Set down the material below in full, matching it exactly.

===== MATERIAL PROVIDED =====

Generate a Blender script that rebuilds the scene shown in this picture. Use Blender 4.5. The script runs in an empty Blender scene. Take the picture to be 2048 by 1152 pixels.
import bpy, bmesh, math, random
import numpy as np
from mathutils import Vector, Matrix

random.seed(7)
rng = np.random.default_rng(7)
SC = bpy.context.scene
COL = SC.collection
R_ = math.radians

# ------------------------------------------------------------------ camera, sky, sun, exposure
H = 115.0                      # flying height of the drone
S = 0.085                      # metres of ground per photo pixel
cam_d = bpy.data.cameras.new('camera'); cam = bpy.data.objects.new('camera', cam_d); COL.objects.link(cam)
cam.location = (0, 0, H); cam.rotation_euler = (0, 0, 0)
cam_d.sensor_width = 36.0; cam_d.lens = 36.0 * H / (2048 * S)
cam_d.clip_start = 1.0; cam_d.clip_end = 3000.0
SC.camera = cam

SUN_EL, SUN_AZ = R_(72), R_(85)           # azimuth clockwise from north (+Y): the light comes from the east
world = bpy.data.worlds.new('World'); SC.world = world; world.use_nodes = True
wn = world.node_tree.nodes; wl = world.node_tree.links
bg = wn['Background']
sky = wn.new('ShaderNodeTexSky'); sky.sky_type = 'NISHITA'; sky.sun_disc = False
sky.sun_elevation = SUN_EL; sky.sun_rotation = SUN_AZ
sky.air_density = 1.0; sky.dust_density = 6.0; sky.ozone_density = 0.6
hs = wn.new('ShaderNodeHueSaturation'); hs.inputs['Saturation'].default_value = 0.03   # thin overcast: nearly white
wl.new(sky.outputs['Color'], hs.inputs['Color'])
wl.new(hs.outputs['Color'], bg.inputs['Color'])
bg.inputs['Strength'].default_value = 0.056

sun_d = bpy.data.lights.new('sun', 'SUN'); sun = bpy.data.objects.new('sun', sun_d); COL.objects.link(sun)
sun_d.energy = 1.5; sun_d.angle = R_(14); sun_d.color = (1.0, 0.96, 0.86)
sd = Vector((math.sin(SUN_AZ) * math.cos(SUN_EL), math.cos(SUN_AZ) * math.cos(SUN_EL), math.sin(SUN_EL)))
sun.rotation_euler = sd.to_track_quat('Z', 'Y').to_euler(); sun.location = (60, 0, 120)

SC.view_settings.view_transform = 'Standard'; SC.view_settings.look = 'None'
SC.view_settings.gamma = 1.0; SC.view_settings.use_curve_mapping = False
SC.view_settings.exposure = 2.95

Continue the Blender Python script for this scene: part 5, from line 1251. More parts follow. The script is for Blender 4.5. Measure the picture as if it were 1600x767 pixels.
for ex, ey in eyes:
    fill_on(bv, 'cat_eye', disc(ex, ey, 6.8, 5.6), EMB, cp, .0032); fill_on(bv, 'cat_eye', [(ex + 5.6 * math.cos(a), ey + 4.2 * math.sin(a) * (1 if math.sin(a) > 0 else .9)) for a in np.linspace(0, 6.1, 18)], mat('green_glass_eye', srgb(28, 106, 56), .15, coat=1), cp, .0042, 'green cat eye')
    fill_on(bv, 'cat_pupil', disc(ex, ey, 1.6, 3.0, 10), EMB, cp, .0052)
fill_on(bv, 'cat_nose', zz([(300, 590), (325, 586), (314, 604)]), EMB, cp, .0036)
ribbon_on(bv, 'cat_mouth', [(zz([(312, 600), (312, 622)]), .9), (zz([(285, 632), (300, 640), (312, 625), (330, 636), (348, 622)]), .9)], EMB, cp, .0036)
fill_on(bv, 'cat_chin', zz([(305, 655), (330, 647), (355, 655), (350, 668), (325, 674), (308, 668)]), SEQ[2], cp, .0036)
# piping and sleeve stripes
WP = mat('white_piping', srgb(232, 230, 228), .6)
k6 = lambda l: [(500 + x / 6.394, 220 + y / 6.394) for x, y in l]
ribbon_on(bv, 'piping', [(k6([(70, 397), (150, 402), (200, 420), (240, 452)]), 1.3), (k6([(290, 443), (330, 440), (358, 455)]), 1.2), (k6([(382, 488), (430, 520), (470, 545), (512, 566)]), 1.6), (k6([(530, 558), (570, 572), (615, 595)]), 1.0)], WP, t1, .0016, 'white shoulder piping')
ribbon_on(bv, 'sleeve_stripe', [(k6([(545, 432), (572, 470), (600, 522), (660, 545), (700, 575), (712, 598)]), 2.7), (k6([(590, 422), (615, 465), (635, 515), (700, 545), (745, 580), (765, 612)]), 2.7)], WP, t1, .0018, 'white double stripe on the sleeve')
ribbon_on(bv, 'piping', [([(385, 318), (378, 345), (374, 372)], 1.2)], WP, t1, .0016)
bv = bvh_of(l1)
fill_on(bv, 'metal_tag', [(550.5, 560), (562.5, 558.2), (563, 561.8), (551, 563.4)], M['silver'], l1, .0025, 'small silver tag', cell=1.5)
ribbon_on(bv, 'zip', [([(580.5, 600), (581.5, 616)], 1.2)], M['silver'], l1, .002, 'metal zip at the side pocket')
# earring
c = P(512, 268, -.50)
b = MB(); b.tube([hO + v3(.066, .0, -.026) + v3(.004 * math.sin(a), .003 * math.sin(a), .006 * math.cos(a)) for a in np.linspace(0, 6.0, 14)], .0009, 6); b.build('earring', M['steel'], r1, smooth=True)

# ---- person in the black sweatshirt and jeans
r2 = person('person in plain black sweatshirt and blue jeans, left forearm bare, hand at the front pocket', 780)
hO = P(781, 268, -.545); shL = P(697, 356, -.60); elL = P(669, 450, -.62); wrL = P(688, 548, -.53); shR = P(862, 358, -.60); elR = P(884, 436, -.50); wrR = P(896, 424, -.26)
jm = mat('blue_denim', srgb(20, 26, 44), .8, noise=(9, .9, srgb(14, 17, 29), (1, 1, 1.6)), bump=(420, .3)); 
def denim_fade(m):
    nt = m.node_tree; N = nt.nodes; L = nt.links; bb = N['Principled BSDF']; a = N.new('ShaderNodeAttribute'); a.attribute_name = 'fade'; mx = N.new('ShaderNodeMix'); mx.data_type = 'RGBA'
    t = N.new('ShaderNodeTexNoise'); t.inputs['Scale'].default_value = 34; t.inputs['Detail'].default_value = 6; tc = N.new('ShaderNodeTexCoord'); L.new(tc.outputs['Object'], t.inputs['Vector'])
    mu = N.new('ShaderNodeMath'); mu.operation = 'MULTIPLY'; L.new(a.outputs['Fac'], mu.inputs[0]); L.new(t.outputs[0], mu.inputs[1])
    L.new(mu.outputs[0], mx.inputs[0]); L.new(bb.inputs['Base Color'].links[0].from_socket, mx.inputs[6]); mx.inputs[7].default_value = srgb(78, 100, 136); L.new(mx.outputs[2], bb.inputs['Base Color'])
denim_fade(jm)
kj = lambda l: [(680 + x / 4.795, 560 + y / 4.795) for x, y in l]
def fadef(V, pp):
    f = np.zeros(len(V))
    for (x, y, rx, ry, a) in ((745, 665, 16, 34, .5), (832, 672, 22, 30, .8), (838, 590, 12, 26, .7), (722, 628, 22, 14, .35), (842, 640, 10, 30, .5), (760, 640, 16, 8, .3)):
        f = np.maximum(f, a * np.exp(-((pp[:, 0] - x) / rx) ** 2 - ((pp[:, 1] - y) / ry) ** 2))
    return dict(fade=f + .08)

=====

= WRITTEN RESPONSE =
Generate a Blender script that rebuilds the scene shown in this picture. Use Blender 4.5. The script runs in an empty Blender scene. Take the picture to be 2048 by 1152 pixels.
import bpy, bmesh, math, random
import numpy as np
from mathutils import Vector, Matrix

random.seed(7)
rng = np.random.default_rng(7)
SC = bpy.context.scene
COL = SC.collection
R_ = math.radians

# ------------------------------------------------------------------ camera, sky, sun, exposure
H = 115.0                      # flying height of the drone
S = 0.085                      # metres of ground per photo pixel
cam_d = bpy.data.cameras.new('camera'); cam = bpy.data.objects.new('camera', cam_d); COL.objects.link(cam)
cam.location = (0, 0, H); cam.rotation_euler = (0, 0, 0)
cam_d.sensor_width = 36.0; cam_d.lens = 36.0 * H / (2048 * S)
cam_d.clip_start = 1.0; cam_d.clip_end = 3000.0
SC.camera = cam

SUN_EL, SUN_AZ = R_(72), R_(85)           # azimuth clockwise from north (+Y): the light comes from the east
world = bpy.data.worlds.new('World'); SC.world = world; world.use_nodes = True
wn = world.node_tree.nodes; wl = world.node_tree.links
bg = wn['Background']
sky = wn.new('ShaderNodeTexSky'); sky.sky_type = 'NISHITA'; sky.sun_disc = False
sky.sun_elevation = SUN_EL; sky.sun_rotation = SUN_AZ
sky.air_density = 1.0; sky.dust_density = 6.0; sky.ozone_density = 0.6
hs = wn.new('ShaderNodeHueSaturation'); hs.inputs['Saturation'].default_value = 0.03   # thin overcast: nearly white
wl.new(sky.outputs['Color'], hs.inputs['Color'])
wl.new(hs.outputs['Color'], bg.inputs['Color'])
bg.inputs['Strength'].default_value = 0.056

sun_d = bpy.data.lights.new('sun', 'SUN'); sun = bpy.data.objects.new('sun', sun_d); COL.objects.link(sun)
sun_d.energy = 1.5; sun_d.angle = R_(14); sun_d.color = (1.0, 0.96, 0.86)
sd = Vector((math.sin(SUN_AZ) * math.cos(SUN_EL), math.cos(SUN_AZ) * math.cos(SUN_EL), math.sin(SUN_EL)))
sun.rotation_euler = sd.to_track_quat('Z', 'Y').to_euler(); sun.location = (60, 0, 120)

SC.view_settings.view_transform = 'Standard'; SC.view_settings.look = 'None'
SC.view_settings.gamma = 1.0; SC.view_settings.use_curve_mapping = False
SC.view_settings.exposure = 2.95

Continue the Blender Python script for this scene: part 5, from line 1251. More parts follow. The script is for Blender 4.5. Measure the picture as if it were 1600x767 pixels.
for ex, ey in eyes:
    fill_on(bv, 'cat_eye', disc(ex, ey, 6.8, 5.6), EMB, cp, .0032); fill_on(bv, 'cat_eye', [(ex + 5.6 * math.cos(a), ey + 4.2 * math.sin(a) * (1 if math.sin(a) > 0 else .9)) for a in np.linspace(0, 6.1, 18)], mat('green_glass_eye', srgb(28, 106, 56), .15, coat=1), cp, .0042, 'green cat eye')
    fill_on(bv, 'cat_pupil', disc(ex, ey, 1.6, 3.0, 10), EMB, cp, .0052)
fill_on(bv, 'cat_nose', zz([(300, 590), (325, 586), (314, 604)]), EMB, cp, .0036)
ribbon_on(bv, 'cat_mouth', [(zz([(312, 600), (312, 622)]), .9), (zz([(285, 632), (300, 640), (312, 625), (330, 636), (348, 622)]), .9)], EMB, cp, .0036)
fill_on(bv, 'cat_chin', zz([(305, 655), (330, 647), (355, 655), (350, 668), (325, 674), (308, 668)]), SEQ[2], cp, .0036)
# piping and sleeve stripes
WP = mat('white_piping', srgb(232, 230, 228), .6)
k6 = lambda l: [(500 + x / 6.394, 220 + y / 6.394) for x, y in l]
ribbon_on(bv, 'piping', [(k6([(70, 397), (150, 402), (200, 420), (240, 452)]), 1.3), (k6([(290, 443), (330, 440), (358, 455)]), 1.2), (k6([(382, 488), (430, 520), (470, 545), (512, 566)]), 1.6), (k6([(530, 558), (570, 572), (615, 595)]), 1.0)], WP, t1, .0016, 'white shoulder piping')
ribbon_on(bv, 'sleeve_stripe', [(k6([(545, 432), (572, 470), (600, 522), (660, 545), (700, 575), (712, 598)]), 2.7), (k6([(590, 422), (615, 465), (635, 515), (700, 545), (745, 580), (765, 612)]), 2.7)], WP, t1, .0018, 'white double stripe on the sleeve')
ribbon_on(bv, 'piping', [([(385, 318), (378, 345), (374, 372)], 1.2)], WP, t1, .0016)
bv = bvh_of(l1)
fill_on(bv, 'metal_tag', [(550.5, 560), (562.5, 558.2), (563, 561.8), (551, 563.4)], M['silver'], l1, .0025, 'small silver tag', cell=1.5)
ribbon_on(bv, 'zip', [([(580.5, 600), (581.5, 616)], 1.2)], M['silver'], l1, .002, 'metal zip at the side pocket')
# earring
c = P(512, 268, -.50)
b = MB(); b.tube([hO + v3(.066, .0, -.026) + v3(.004 * math.sin(a), .003 * math.sin(a), .006 * math.cos(a)) for a in np.linspace(0, 6.0, 14)], .0009, 6); b.build('earring', M['steel'], r1, smooth=True)

# ---- person in the black sweatshirt and jeans
r2 = person('person in plain black sweatshirt and blue jeans, left forearm bare, hand at the front pocket', 780)
hO = P(781, 268, -.545); shL = P(697, 356, -.60); elL = P(669, 450, -.62); wrL = P(688, 548, -.53); shR = P(862, 358, -.60); elR = P(884, 436, -.50); wrR = P(896, 424, -.26)
jm = mat('blue_denim', srgb(20, 26, 44), .8, noise=(9, .9, srgb(14, 17, 29), (1, 1, 1.6)), bump=(420, .3)); 
def denim_fade(m):
    nt = m.node_tree; N = nt.nodes; L = nt.links; bb = N['Principled BSDF']; a = N.new('ShaderNodeAttribute'); a.attribute_name = 'fade'; mx = N.new('ShaderNodeMix'); mx.data_type = 'RGBA'
    t = N.new('ShaderNodeTexNoise'); t.inputs['Scale'].default_value = 34; t.inputs['Detail'].default_value = 6; tc = N.new('ShaderNodeTexCoord'); L.new(tc.outputs['Object'], t.inputs['Vector'])
    mu = N.new('ShaderNodeMath'); mu.operation = 'MULTIPLY'; L.new(a.outputs['Fac'], mu.inputs[0]); L.new(t.outputs[0], mu.inputs[1])
    L.new(mu.outputs[0], mx.inputs[0]); L.new(bb.inputs['Base Color'].links[0].from_socket, mx.inputs[6]); mx.inputs[7].default_value = srgb(78, 100, 136); L.new(mx.outputs[2], bb.inputs['Base Color'])
denim_fade(jm)
kj = lambda l: [(680 + x / 4.795, 560 + y / 4.795) for x, y in l]
def fadef(V, pp):
    f = np.zeros(len(V))
    for (x, y, rx, ry, a) in ((745, 665, 16, 34, .5), (832, 672, 22, 30, .8), (838, 590, 12, 26, .7), (722, 628, 22, 14, .35), (842, 640, 10, 30, .5), (760, 640, 16, 8, .3)):
        f = np.maximum(f, a * np.exp(-((pp[:, 0] - x) / rx) ** 2 - ((pp[:, 1] - y) / ry) ** 2))
    return dict(fade=f + .08)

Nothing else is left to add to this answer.